Nuclear forensicsNuclear physicists prove a Peggy Guggenheim Collection painting is a fake

Published 7 February 2014

For more than forty years now, art experts and researchers have been trying to determine whether a painting in the Peggy Guggenheim Collection in Venice was a genuine painting which the French artist Fernand Leger produced between 1913 and 1914 as part of his “Contraste de Formes” series. Scientists from the Instituto Nazionale di Fisica Nucleare (INFN) in Florence have used, for the first time in the art world, a brand new carbon 14 dating method — the so-called “bomb peak” curve, which measures the presence of C-14 in the atmosphere — to establish that the canvas used in the painting was produced in 1959, and thus could not have been used by Leger, who died in 1955.

For more than forty years now, art experts and researchers have been trying to determine whether a painting in the Peggy Guggenheim Collection in Venice was a genuine painting which the French artist Fernand Leger produced between 1913 and 1914 as part of his “Contraste de Formes” series.

Because Leger experts were not sure, the painting had been kept in storage.

News Daily reports that now, scientists from the Instituto Nazionale di Fisica Nucleare (INFN) in Florence have used, for the first time in the art world, a brand new carbon 14 dating method, the so-called “bomb peak” curve, to ascertain the painting’s provenance.

An INFN release reported that “It is now a certainty that the painting is a fake.

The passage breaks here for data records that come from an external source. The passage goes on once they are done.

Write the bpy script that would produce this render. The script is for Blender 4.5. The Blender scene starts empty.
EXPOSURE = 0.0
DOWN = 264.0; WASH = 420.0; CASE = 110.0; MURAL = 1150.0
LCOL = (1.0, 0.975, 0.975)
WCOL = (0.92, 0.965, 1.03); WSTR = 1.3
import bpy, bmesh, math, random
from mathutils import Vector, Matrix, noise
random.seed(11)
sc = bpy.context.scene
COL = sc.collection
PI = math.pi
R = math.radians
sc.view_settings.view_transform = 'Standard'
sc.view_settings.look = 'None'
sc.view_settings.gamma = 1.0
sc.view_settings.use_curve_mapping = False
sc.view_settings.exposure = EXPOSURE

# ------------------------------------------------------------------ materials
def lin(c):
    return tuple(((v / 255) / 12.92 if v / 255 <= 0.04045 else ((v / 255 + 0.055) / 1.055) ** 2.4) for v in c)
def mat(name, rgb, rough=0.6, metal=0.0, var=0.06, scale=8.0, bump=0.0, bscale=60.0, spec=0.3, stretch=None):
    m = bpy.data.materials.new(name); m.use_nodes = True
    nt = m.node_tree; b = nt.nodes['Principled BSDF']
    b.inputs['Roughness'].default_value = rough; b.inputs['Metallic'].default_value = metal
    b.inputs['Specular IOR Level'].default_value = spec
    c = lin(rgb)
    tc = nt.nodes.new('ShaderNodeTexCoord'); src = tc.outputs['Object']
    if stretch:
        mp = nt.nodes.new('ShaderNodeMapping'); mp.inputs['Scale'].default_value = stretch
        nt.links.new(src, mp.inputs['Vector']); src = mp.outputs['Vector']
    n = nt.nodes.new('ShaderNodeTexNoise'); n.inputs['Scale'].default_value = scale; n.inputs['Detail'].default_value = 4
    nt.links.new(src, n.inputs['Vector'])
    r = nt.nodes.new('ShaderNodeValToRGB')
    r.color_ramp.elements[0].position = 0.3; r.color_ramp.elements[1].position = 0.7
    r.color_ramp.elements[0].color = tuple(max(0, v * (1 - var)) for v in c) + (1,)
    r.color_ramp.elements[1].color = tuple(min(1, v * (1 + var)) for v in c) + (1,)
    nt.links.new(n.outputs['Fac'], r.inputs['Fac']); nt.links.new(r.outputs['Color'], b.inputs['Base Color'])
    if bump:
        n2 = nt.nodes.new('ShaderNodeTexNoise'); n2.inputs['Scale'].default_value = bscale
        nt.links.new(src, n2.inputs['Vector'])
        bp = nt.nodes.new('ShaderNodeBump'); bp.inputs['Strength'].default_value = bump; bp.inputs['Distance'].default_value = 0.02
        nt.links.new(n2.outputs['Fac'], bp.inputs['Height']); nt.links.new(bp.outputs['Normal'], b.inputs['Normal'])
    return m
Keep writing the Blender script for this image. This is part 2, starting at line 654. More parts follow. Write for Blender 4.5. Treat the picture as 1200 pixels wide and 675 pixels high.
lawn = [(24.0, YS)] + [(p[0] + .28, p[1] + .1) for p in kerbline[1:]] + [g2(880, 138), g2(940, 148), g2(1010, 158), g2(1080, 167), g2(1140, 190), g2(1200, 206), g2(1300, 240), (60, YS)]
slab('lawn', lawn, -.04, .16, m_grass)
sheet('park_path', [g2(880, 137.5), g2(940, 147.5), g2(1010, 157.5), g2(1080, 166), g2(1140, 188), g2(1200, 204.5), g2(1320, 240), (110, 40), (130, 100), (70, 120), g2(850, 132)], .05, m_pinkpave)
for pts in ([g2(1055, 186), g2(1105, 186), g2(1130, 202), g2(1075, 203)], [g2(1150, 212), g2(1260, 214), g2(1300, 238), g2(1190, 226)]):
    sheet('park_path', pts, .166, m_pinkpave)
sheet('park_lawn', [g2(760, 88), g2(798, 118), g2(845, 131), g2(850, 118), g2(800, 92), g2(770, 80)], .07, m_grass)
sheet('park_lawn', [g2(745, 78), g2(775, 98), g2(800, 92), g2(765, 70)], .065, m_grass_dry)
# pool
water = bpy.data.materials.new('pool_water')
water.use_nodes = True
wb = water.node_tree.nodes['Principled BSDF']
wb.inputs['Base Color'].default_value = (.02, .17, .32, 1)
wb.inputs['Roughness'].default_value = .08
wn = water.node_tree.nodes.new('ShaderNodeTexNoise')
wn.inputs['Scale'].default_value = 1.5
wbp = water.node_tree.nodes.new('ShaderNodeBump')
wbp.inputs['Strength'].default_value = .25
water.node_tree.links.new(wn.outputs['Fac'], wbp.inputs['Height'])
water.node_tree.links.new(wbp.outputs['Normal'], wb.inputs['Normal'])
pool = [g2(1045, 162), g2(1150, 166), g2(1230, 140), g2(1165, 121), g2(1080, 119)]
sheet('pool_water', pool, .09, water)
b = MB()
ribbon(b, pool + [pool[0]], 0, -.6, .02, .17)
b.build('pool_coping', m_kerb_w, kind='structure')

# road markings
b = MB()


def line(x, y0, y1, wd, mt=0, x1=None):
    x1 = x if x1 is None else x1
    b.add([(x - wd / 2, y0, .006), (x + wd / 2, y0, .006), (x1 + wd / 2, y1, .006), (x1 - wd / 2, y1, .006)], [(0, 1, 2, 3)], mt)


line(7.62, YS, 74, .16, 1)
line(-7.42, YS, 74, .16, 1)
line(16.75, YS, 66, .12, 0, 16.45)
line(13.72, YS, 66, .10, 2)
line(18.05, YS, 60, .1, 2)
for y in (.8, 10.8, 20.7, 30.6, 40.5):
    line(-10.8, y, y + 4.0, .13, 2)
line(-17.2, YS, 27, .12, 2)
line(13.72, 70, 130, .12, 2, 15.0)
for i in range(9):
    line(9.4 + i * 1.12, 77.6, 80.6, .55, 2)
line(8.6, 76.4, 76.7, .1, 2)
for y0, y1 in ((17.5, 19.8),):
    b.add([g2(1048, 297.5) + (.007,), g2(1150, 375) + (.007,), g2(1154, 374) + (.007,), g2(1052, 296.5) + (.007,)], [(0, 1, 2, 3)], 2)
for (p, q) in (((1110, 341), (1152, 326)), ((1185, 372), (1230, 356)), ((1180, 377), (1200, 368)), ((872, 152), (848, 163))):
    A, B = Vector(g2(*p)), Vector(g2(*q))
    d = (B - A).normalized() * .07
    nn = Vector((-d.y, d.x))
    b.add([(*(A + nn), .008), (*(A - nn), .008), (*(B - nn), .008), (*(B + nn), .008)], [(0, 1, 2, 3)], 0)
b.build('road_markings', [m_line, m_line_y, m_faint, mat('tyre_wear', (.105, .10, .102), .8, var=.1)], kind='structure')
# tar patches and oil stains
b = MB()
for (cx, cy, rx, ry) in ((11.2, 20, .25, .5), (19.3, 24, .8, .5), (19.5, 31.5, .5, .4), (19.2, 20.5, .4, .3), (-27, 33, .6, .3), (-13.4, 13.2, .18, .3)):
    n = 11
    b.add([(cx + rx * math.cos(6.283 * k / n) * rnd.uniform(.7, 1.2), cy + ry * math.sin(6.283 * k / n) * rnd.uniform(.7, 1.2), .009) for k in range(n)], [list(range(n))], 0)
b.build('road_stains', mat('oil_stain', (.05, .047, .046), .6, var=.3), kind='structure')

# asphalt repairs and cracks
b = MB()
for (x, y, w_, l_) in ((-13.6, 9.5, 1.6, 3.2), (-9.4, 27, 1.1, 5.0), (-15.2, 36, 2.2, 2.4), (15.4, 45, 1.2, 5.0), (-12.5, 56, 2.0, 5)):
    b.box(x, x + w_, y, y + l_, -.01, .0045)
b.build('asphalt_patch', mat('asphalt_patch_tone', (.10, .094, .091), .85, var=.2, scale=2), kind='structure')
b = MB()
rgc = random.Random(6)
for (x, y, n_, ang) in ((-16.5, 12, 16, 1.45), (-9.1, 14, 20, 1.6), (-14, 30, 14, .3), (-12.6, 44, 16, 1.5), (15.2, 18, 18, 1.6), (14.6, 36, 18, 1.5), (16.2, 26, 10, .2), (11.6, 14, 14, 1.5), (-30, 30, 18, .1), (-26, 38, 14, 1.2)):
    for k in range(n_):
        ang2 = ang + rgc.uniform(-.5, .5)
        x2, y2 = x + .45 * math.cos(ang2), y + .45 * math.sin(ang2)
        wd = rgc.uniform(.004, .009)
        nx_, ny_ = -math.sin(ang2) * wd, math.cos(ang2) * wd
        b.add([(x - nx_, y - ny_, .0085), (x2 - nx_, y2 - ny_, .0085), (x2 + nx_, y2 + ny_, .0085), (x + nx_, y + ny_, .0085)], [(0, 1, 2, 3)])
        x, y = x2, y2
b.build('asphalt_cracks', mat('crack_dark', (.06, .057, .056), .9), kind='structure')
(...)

The enigma has now been solved.”

The researchers measured the radiocarbon content in a minute fragment of unpainted canvas of the work, believed to be part of the Contraste de Formes series… then plotted their results against the so-called ‘bomb peak’ curve,” the release noted.

This comparison, used for the first time to ascertain the authenticity of a painting, demonstrated with absolute certainty that the canvas support was produced after 1959, at least four years later than Leger’s death in 1955,” it added.

News Daily notes that the “bomb peak” is based on radiocarbon levels released during a series of nuclear tests conducted during the cold war, after 1955. INFN says that a secondary effect of the series of nuclear tests conducted in the atmosphere by the United States and Russia – joined by France in 1960 and China in 1964 – was the significant increase in the level of radiocarbon (C-14) in the earth’s atmosphere.

The Limited Test Ban Treaty (LTBT), which came into effect in fall 1963, banned nuclear tests in the atmosphere, and as a result the levels of C-14 began to fall.

Scientists call this phenomenon the ‘bomb peak,’” the INFN release said. “Con l’aumentare del radiocarbonio in atmosfera aumentava, conseguentemente e con uguali valori, anche quello di tutti gli organismi viventi, tra cui anche le piante di cotone o lino da cui si realizzano le tele da pittura” (As the level of radiocarbon in the atmosphere increased, it also increased at a corresponding rate in all living organisms, including the cotton and linen plants used to make canvases for artwork).

News Daily says that the Guggenheim Collection sent a small sample from a folded, unpainted edge of the canvas of the painting to the Italian scientists in Florence for analysis using accelerator mass spectrometry. The scientists measured the level of radiocarbon to determine the date of the canvas — based on when the crops used to produce the canvas were harvested — by comparing the level of radiocarbon in the fabric with radiocarbon level during the bomb peak period.

The meticulous analysis established beyond doubt that the canvas for the painting was produced in 1959, four years after Leger’s death in 1955.

Pier Andrea Mando, head of the INFN Florence division, said: “E’ la prima volta che una misura di radiocarbonio viene usata per scoprire un falso pittorico di arte contemporanea, sfruttando il confronto con le concentrazioni atmosferiche di quell’isotopo negli anni del bomb peak” (it was the first time radiocarbon dating has been used to reveal a forgery in contemporary art, by comparing levels of that isotope in the atmosphere during the bomb peak period).